Greetings everybody,
I will here list some ideas of projects that I could possibly work on in the foreseeable future – not that anybody would care.
* My Squidlede book project. Though I am still brainstorming terrestrial cephalopod ideas, my conviction is that they will converge towards a tetrapod bodyplan. Since I am possibly Nemo Ramjet's biggest fan, I tie in the story of All Tomorrows with my own project, and tweaking the timeline a little bit to accommodate the existence of a cephalopod civilization in my story – in the original story, there was no intelligence left on Earth (Nemo Ramjet, if you have a problem with all this, please let me know, but remember that I will always credit you).
* My series of short stories about different planets in the Milky Way 1 billion years in the future, "The Lost Worlds," my first piece for which was a revisitation of one of old, abandoned projects, "Anthropomundus," to which I rename Hominimundus. It does not go much into depth the natural history of the planet, and only explains some of the major evolutionary breakthroughs, important events, and the brief presence of sophontic life before it destroyed itself, and then gliding over the subsequent events to fast-forward to the billionth year from now. But I digress. Currently, I am working on another "lost world," whose native intelligence are in many respects hypertrophied acorn worms.
* A complete renovation of my old Anthropomundus project. Originally, my ridiculously-named, embryo-like posthuman was designed to test old friend Will Snyder's assertion that reducing a human to the microscopic level was "a near-impossibility" (he probably knew this subconsciously). Then I had the idea of creating a wide range of descendants from this creature. If one reads my recent piece on Hominimundus (the planet's new name), major changes have been made even to the progenitor creature.

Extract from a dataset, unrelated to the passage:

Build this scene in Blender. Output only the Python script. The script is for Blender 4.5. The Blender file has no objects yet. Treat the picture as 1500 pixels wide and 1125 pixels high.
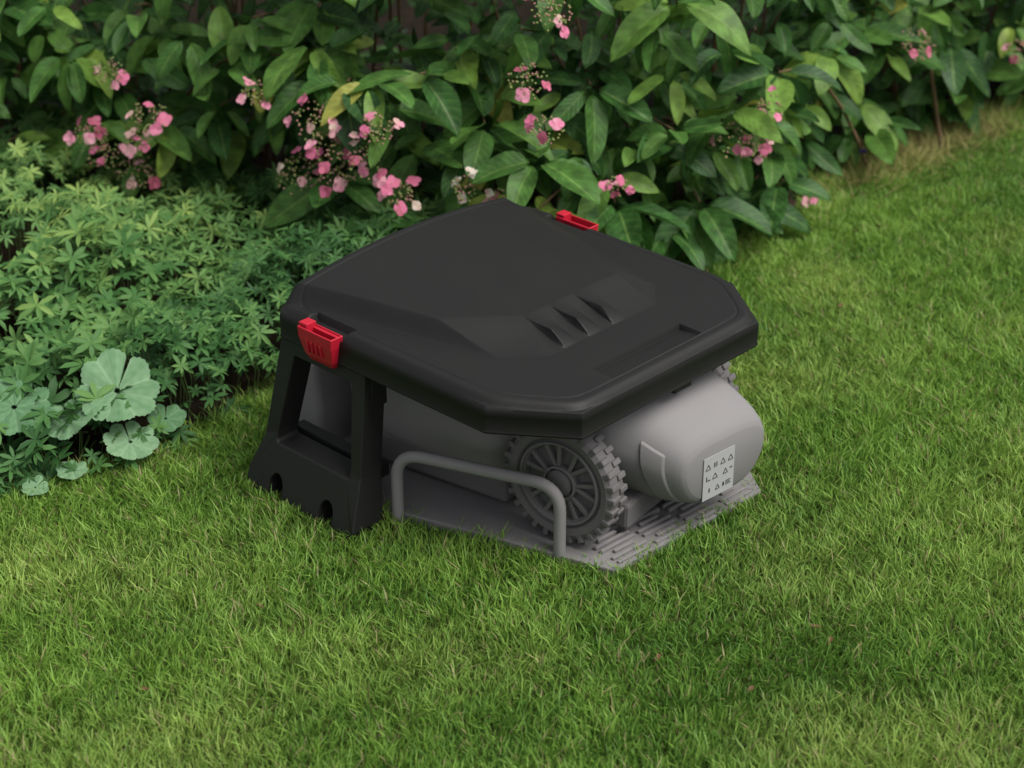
import bpy, bmesh, math, random
import numpy as np
from mathutils import Vector, Matrix
random.seed(7); rng=np.random.default_rng(7)
scene=bpy.context.scene

# ---------------------------------------------------------------- helpers
def link(o,parent=None):
    scene.collection.objects.link(o)
    if parent is not None: o.parent=parent
    return o
def empty(name,loc=(0,0,0),rz=0):
    e=bpy.data.objects.new(name,None); e.location=loc; e.rotation_euler=(0,0,rz); e.empty_display_size=.1
    return link(e)
def mk(name,verts,faces,mat,parent=None,smooth=False,bevel=0,seg=2,autos=None):
    me=bpy.data.meshes.new(name); me.from_pydata([tuple(v) for v in verts],[],[tuple(f) for f in faces]); me.validate()
    bm=bmesh.new(); bm.from_mesh(me); bmesh.ops.recalc_face_normals(bm,faces=bm.faces); bm.to_mesh(me); bm.free()
    me.materials.append(mat)
    if smooth: me.polygons.foreach_set('use_smooth',[True]*len(me.polygons))
    o=bpy.data.objects.new(name,me); link(o,parent)
    if bevel:
        m=o.modifiers.new('bev','BEVEL'); m.width=bevel; m.segments=seg; m.limit_method='ANGLE'; m.angle_limit=math.radians(30); m.harden_normals=False
    return o
def boxv(x0,x1,y0,y1,z0,z1):
    v=[(x,y,z) for z in (z0,z1) for x,y in ((x0,y0),(x1,y0),(x1,y1),(x0,y1))]
    f=[(0,3,2,1),(4,5,6,7),(0,1,5,4),(1,2,6,5),(2,3,7,6),(3,0,4,7)]
    return v,f
class MB:
    def __init__(s): s.v=[]; s.f=[]
    def add(s,v,f,M=None):
        n=len(s.v)
        for p in v:
            p=Vector(p); s.v.append(tuple(M@p) if M is not None else tuple(p))
        s.f+= [tuple(i+n for i in q) for q in f]
    def box(s,*a,M=None): s.add(*boxv(*a),M=M)
def tri_mesh(name,V,T,mat,col=None,parent=None,smooth=True):
    me=bpy.data.meshes.new(name); V=np.asarray(V,np.float32); T=np.asarray(T,np.int32)
    me.vertices.add(len(V)); me.vertices.foreach_set('co',V.ravel())
    me.loops.add(T.size); me.loops.foreach_set('vertex_index',T.ravel())
    me.polygons.add(len(T)); me.polygons.foreach_set('loop_start',np.arange(0,T.size,3,dtype=np.int32))
    me.polygons.foreach_set('use_smooth',np.full(len(T),smooth))
    if col is not None:
        a=me.color_attributes.new('Col','FLOAT_COLOR','POINT')
        c=np.ones((len(V),4),np.float32); c[:,:3]=col; a.data.foreach_set('color',c.ravel())
    me.update(calc_edges=True)
    me.materials.append(mat)
    o=bpy.data.objects.new(name,me); return link(o,parent)
_ng={}
def vnoise(x,y,freq,seed):
    k=seed
    if k not in _ng: _ng[k]=np.random.default_rng(1000+seed).random((128,128))
    g=_ng[k]; X=np.asarray(x)*freq+500; Y=np.asarray(y)*freq+500
    i=np.floor(X).astype(int); j=np.floor(Y).astype(int); fx=X-i; fy=Y-j
    fx=fx*fx*(3-2*fx); fy=fy*fy*(3-2*fy)
    a=g[i%128,j%128]; b=g[(i+1)%128,j%128]; c=g[i%128,(j+1)%128]; d=g[(i+1)%128,(j+1)%128]
    return (a*(1-fx)+b*fx)*(1-fy)+(c*(1-fx)+d*fx)*fy
# ---------------------------------------------------------------- materials
def newmat(name):
    m=bpy.data.materials.new(name); m.use_nodes=True; nt=m.node_tree
    return m,nt,nt.nodes,nt.links,nt.nodes['Principled BSDF']
def plastic(name,col,rough=.5,bump=.15,scale=900,var=.15,spec=.4):
    m,nt,N,L,b=newmat(name)
    tc=N.new('ShaderNodeTexCoord')
    n=N.new('ShaderNodeTexNoise'); n.inputs['Scale'].default_value=scale; n.inputs['Detail'].default_value=2
    n2=N.new('ShaderNodeTexNoise'); n2.inputs['Scale'].default_value=9; n2.inputs['Detail'].default_value=5
    L.new(tc.outputs['Object'],n.inputs['Vector']); L.new(tc.outputs['Object'],n2.inputs['Vector'])
    bp=N.new('ShaderNodeBump'); bp.inputs['Strength'].default_value=bump; bp.inputs['Distance'].default_value=.0006
    L.new(n.outputs['Fac'],bp.inputs['Height']); L.new(bp.outputs['Normal'],b.inputs['Normal'])
    mx=N.new('ShaderNodeMix'); mx.data_type='RGBA'
    mx.inputs['A'].default_value=(*[c*(1-var) for c in col],1); mx.inputs['B'].default_value=(*[c*(1+var) for c in col],1)
    L.new(n2.outputs['Fac'],mx.inputs['Factor']); L.new(mx.outputs['Result'],b.inputs['Base Color'])
    mr=N.new('ShaderNodeMapRange'); mr.inputs['To Min'].default_value=rough-.06; mr.inputs['To Max'].default_value=rough+.08
    L.new(n2.outputs['Fac'],mr.inputs['Value']); L.new(mr.outputs['Result'],b.inputs['Roughness'])
    b.inputs['Specular IOR Level'].default_value=spec
    return m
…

* Based on the idea that the Universe we live in may be in fact a simulation ran by hyper-advanced beings, I have this idea floating in my head of a story where such beings, living in the same Universe we do, build hypercomputers powered by fusion reactors that run a series of virtual universes. Some of these are fantasy ones, populated by the creations of whoever runs them – who, incidentally, also evolve as actual life does when left alone. Such individuals get their ideas from across the Universe, present and past – the latter being enabled by time-viewing technologies. Given that I want a make a fantastic world of sophontic animals that is extremely unlikely to naturally evolve, I think having it as like-life virtual simulation (with a varying degree of tampering by one of the 'gods') would be the best conceivable way this could happen.